I never caught onto Pandora/Last.fm/Spotify online music craze. A combination of:
- a lack of connectivity (commuting on the BART),
- quizzical music tastes (with a soft spot for Asian pop), and
- a obsessive tendency to listen to the same song on repeat
mean that I still keep my core MP3 library synced with every mobile device I use. A few years back, I had settled on iTunes’s smart playlists as the most pain-free way of consuming said collection.
My insistance with keeping personal music collection necessities regular maintanence. As usual, I was adding a few new songs to the set, robotically assigning star ratings so they would be automatically catalogued by playlist filters. A few of them will eventually show up under the “4 stars and above” playthrough.
A pattern became apparent and soon annoying, however: the “4 stars and above” contained a number of songs that, at one point in time, were favorites but have since grown slightly long in the tooth. Given the choice between re-rating the music or just skipping a song, I again picked the easiest option and double clicked the mic button.

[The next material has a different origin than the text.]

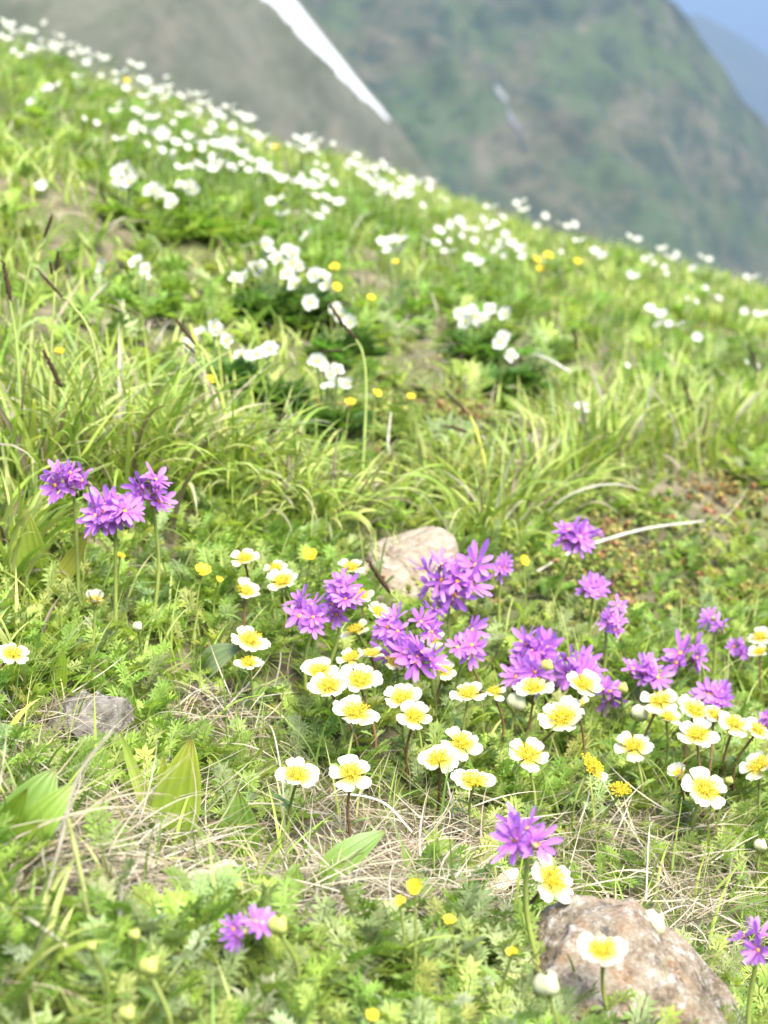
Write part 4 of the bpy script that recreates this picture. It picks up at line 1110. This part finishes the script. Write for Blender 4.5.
# label, base px, [(tip px, width m, depth shift, arch, col, tipcol)]
BROAD = [
 ('upright yellow-green broad-leaved shoot in the straw at lower left', (172, 850), [((192, 738), .024, .0, .04, YG, YG2, (168, 850)), ((164, 755), .009, .01, -.05, YG, YG2, (160, 848)), ((120, 731), .007, .0, .06, (.3, .33, .08), YG, (160, 824)), ((128, 815), .012, -.02, .1, DG, MG, (160, 826))]),
 ('broad-leaved shoot of three overlapping leaves at the lower left edge', (20, 855), [((56, 768), .024, .01, .12, DG, MG, (10, 850)), ((78, 780), .017, .0, .25, MG, YG, (18, 852)), ((28, 788), .013, -.02, .05, YG, YG, (-5, 850)), ((40, 822), .014, -.02, .2, MG, YG, (5, 850))]),
 ('short pointed broad leaf right of the upright yellow-green shoot', (240, 850), [((238, 790), .020, 0, .05, DG, MG, (240, 850)), ((262, 825), .012, -.01, .2, MG, MG, (244, 852))]),
 ('flat spreading broad leaf in front of the straw near centre', (300, 896), [((386, 840), .015, .02, .12, MG, DG, (318, 888)), ((345, 860), .012, -.01, .2, MG, MG, (305, 892))]),
 ('wide drooping broad leaves beside the dead leaf', (285, 912), [((226, 866), .020, .0, .14, DG, MG, (285, 910)), ((228, 905), .016, -.02, .2, DG, MG, (280, 915)), ((296, 862), .012, .01, .1, MG, MG, (290, 905))]),
 ('tall pointed broad leaves behind the grass at left', (42, 605), [((26, 508), .022, .0, .06, YG, YG2, (40, 600)), ((88, 532), .013, .0, -.16, YG2, (.3, .27, .07), (44, 600))]),
 ('single grey-green broad leaf lying under the white avens at left', (205, 686), [((243, 658), .022, -.01, .15, (.2, .26, .13), (.22, .28, .14), (203, 685))]),
 ('dark broad leaf rising from the straw near centre', (420, 888), [((438, 838), .014, .0, .08, DG, MG, (420, 885)), ((402, 842), .008, .0, .1, MG, YG, (418, 886))]),
 ('short broad yellow-green stalk leaf at the left foot of the slope', (58, 700), [((64, 650), .010, 0, .04, YG, YG, (57, 700))]),
]
for lab, bp, lvs in BROAD:
    b, _, Zd = solve(*bp); t_ = tag(empty('broad_leaved_plant', b), lab, 'plant', 'broad-leaved shoots')
    for (tp, wd, dz, arch, c0, c1, lb) in lvs:
        B0 = ray(*lb) * Zd; B0[2] = min(B0[2], float(ground(B0[0], B0[1])) + .004)
        B1 = ray(*tp) * (Zd + dz - .01)
        B1[2] = max(B1[2], float(ground(B1[0], B1[1])) + .016)
        flat = abs(B1[0] - B0[0]) > 1.15 * abs(B1[2] - B0[2])
        if flat: B0 = B0 + [0, 0, wd * .25]; B1 = B1 + [0, 0, wd * .35]
        V, F, C = broad_leaf(B0 - b, B1 - b, wd * 1.1, arch, c0, c1, (0, -.65, .75) if flat else (0, -1, .3))
        obj('leaf', mesh_np('leaf', V, F, M_BROAD, C), t_)

# ---- rocks
def rock_mesh(name, dims, planes, seed, mat, rough=.05):
    import bmesh
    bm = bmesh.new(); bmesh.ops.create_icosphere(bm, subdivisions=6, radius=1.0)
    V = np.array([v.co[:] for v in bm.verts]); F = np.array([[v.index for v in f.verts] for f in bm.faces]); bm.free()
    r = np.random.default_rng(seed)
    pl = [(np.array(n_) / np.linalg.norm(n_), d_) for n_, d_ in planes]
    for _ in range(16):
        n_ = r.normal(size=3); n_ /= np.linalg.norm(n_); pl.append((n_, .72 + .22 * r.random()))
    rad = np.full(len(V), 1.0)
    for n_, d_ in pl:
        c = V @ n_; with_ = c > .05; lim = np.where(with_, d_ / np.maximum(c, .05), 9); rad = np.minimum(rad, lim)
    nz = fbm(V[:, 0] * 3 + V[:, 2] * 2 + seed + 10, V[:, 1] * 3 - V[:, 2] * 1.5 + 20, 4) - .5
    nf = fbm(V[:, 0] * 11 + V[:, 2] * 9 + 30, V[:, 1] * 11 - V[:, 2] * 7 + 20, 4) - .5
    rg = np.abs(fbm(V[:, 0] * 4 + V[:, 2] * 5 + 60 + seed, V[:, 1] * 5 - V[:, 2] * 3 + 50, 4) - .5)
    ck = -np.exp(-(rg / .018) ** 2) * .05
    V = V * (rad + rough * 2.6 * nz + rough * nf + ck)[:, None] * np.array(dims)
    return mesh_np(name, V, F, mat)
def rock(label, px, py, dims, planes, seed, mat, rz, sink, rough=.05):
    b, _, Zd = solve(px, py); o = obj('rock', rock_mesh('rock', dims, planes, seed, mat, rough), None, b + [0, 0, sink], (0, 0, rz))
    tag(o, label, 'rock'); return o
rock('pale pinkish boulder with a slanting top behind the purple flowers', 398, 580, (.074, .045, .053), [((-.42, -.1, .86), .42), ((.95, 0, .15), .72), ((.3, -.75, .5), .62)], 14, M_ROCK_PINK, 0, .004, .08)
rock('ochre and white lichen-covered rock in the lower right foreground', 622, 1012, (.074, .06, .060), [((.80, -.05, .6), .58), ((-.8, 0, .75), .80), ((0, -.5, .9), .80), ((-.05, 0, 1), .84)], 12, M_ROCK_FRONT, 0, .004, .06)
rock('brown-grey rock half buried in the straw at left', 92, 736, (.031, .026, .032), [((0, -.3, 1), .62), ((.7, -.6, .2), .6)], 6, M_ROCK_GREY, .2, .001, .11)
rock('small pale grey stone below the brown-grey rock at left', 132, 790, (.018, .016, .012), [((0, -.3, 1), .8)], 8, M_ROCK_GREY, .6, .001)
rock('small grey stone at the left among leaves above the straw', 200, 694, (.013, .012, .010), [((0, -.3, 1), .8)], 9, M_ROCK_GREY, 1.1, .002)

# ---- dry stalks and dead leaves
DRY = [('long bleached curved stalk lying over the shrub cushion at right', [(536, 572), (570, 553), (605, 540), (650, 528), (704, 521)], .0016, .035, (.46, .43, .36), [.62, 1, 1, 1, .55]),
       ('pale broken straw stalk leaning over the straw at lower left', [(40, 920), (60, 845), (78, 777), (112, 731)], .0008, .05, (.38, .33, .25), [1, 1, 1, .9]),
       ('straight green-yellow stalk standing at lower left', [(92, 930), (82, 880), (68, 818)], .0013, .03, (.34, .36, .13), [1, 1, .7]),
       ('short bleached stub standing upright at lower left', [(119, 944), (120, 912), (122, 884)], .0011, .02, (.42, .38, .3), [1, 1, .4]),
       ('thick pale stalk lying at the lower left edge', [(-6, 898), (30, 920), (72, 950)], .0011, .02, (.36, .33, .25), [.8, 1, .9]),
       ('arched pale grass stalk bowing over the straw below the lower avens pair', [(322, 798), (352, 795), (385, 804), (412, 832)], .0008, .03, (.66, .62, .5), [.6, 1, 1, .8]),
       ('pale angular stalk left of the lower avens pair', [(262, 726), (272, 729), (280, 765), (284, 800)], .0006, .03, (.40, .36, .28), [.7, 1, 1, .8]),
       ('thin upright bleached stalk at centre of the slope', [(389, 455), (388, 440), (391, 412)], .0016, .06, (.6, .56, .46), [1, 1, .5]),
       ('curved bleached stalk on the slope right of centre', [(525, 352), (545, 358), (570, 372)], .0016, .05, (.66, .62, .52), [.6, 1, 1]),
       ('thin straw crossing the green at lower right', [(650, 818), (648, 850), (646, 900)], .0005, .04, (.62, .56, .42), [.7, 1, 1]),
       ('bent straw sweeping down at lower right', [(652, 850), (668, 885), (700, 905), (740, 925)], .0009, .03, (.62, .56, .42), [.7, 1, 1, .8])]
for lab, pts, rad, H, colr, pr_ in DRY:
    _, A, Za = solve(*pts[0], .01); _, B, Zb = solve(*pts[-1], H if 'upright' not in lab and 'standing' not in lab else .01)
    if 'upright' in lab or 'standing' in lab or 'leaning' in lab: Zb = Za - .01
    n = len(pts); P = np.array([ray(*p) * (Za + (Zb - Za) * i / (n - 1)) for i, p in enumerate(pts)])
    for i in range(n): P[i, 2] = max(P[i, 2], float(ground(P[i, 0], P[i, 1])) + .004)
    b = P[0].copy(); mb = MB(); pth = smooth_path(P - b, 8)
    rr = np.interp(np.linspace(0, 1, len(pth)), np.linspace(0, 1, len(pr_)), pr_) * rad * (1 + .12 * np.sin(np.arange(len(pth)) * 1.7))
    V, F = tube(pth, rr, 6); mb.add(V, F, np.array(colr) * (.9 + .2 * RNG.random((len(V), 1))))
    o = obj('dry_stalk', mb.mesh('dry_stalk', M_STRAW), None, b); tag(o, lab, 'dry stalk')
def dead_leaf(label, p0, p1, wd, col, lift=.012):
    _, A, Za = solve(*p0, .006); _, B, Zb = solve(*p1, lift); d = B - A
    V, F, C = broad_leaf(np.zeros(3), d, wd, .1, col, np.array(col) * 1.1, (0, -.5, .8), -.25)
    nz = (fbm(V[:, 0] * 90 + 5, V[:, 1] * 90 + V[:, 2] * 40, 3) - .5)[:, None]
    V = V + nz * np.array([0.003, .004, .010]); C = C * (1 + .7 * nz)
    o = obj('dead_leaf', mesh_np('dead_leaf', V, F, M_STRAW, C), None, A); tag(o, label, 'dead leaf')
dead_leaf('crumpled beige dead leaf beside the wide drooping leaves', (172, 908), (262, 872), .030, (.33, .28, .21), .018)
dead_leaf('thin pale dead leaf lying across the straw at left', (88, 868), (172, 866), .012, (.33, .28, .2))
dead_leaf('curled dead leaf trailing left from the crumpled one', (140, 930), (190, 898), .010, (.34, .29, .21))
dead_leaf('pale scrap of dead leaf at the lower left edge', (2, 890), (10, 862), .016, (.26, .23, .18))
dead_leaf('flat brown dead leaf in the straw at centre right', (478, 895), (540, 880), .012, (.45, .36, .25))
dead_leaf('broad dead leaves bunched in the tuft below the tall grass', (520, 452), (545, 432), .03, (.36, .31, .24), .03)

As fascinating as my music library maintanence may be, this isn’t a unique problem my habits. Music is one of a few fields in general computing where we’ve had a decade or more of input; we have described our preferences, detailed our relationships, and strung together a cacophony of metadata and information. Over time, much of this information is outdated, superseded, and simply less timely and valuable. Time degradation of data – and more interestingly, metadata – is not regularly modeled and understood.
It doesn’t even take decades-long timescales to reveal the problem. When Google Plus first launched, its innovative Circles were considered its killer feature – until some realized that the cost of maintenance could easily outweigh their potential benefit in filtering conversations. Other major online hubs face the same issue as well: some have recognized the advantages of trimming their Twitter follow lists to a manageable count, and Facebook keeps adding filters and algorithms to surface relevance in an increasing noisy social graph. Insightfully, Google highlighted the importance of time in its search indexing, a decade after it started (and has lead) the business of search.
Though ultimately, timely degradation itself is a heuristic for how data truly loses and perhaps gains importance. Maybe it’d be too much to try to model and understand how we perceive information; sometimes it’s just easier to play the next song.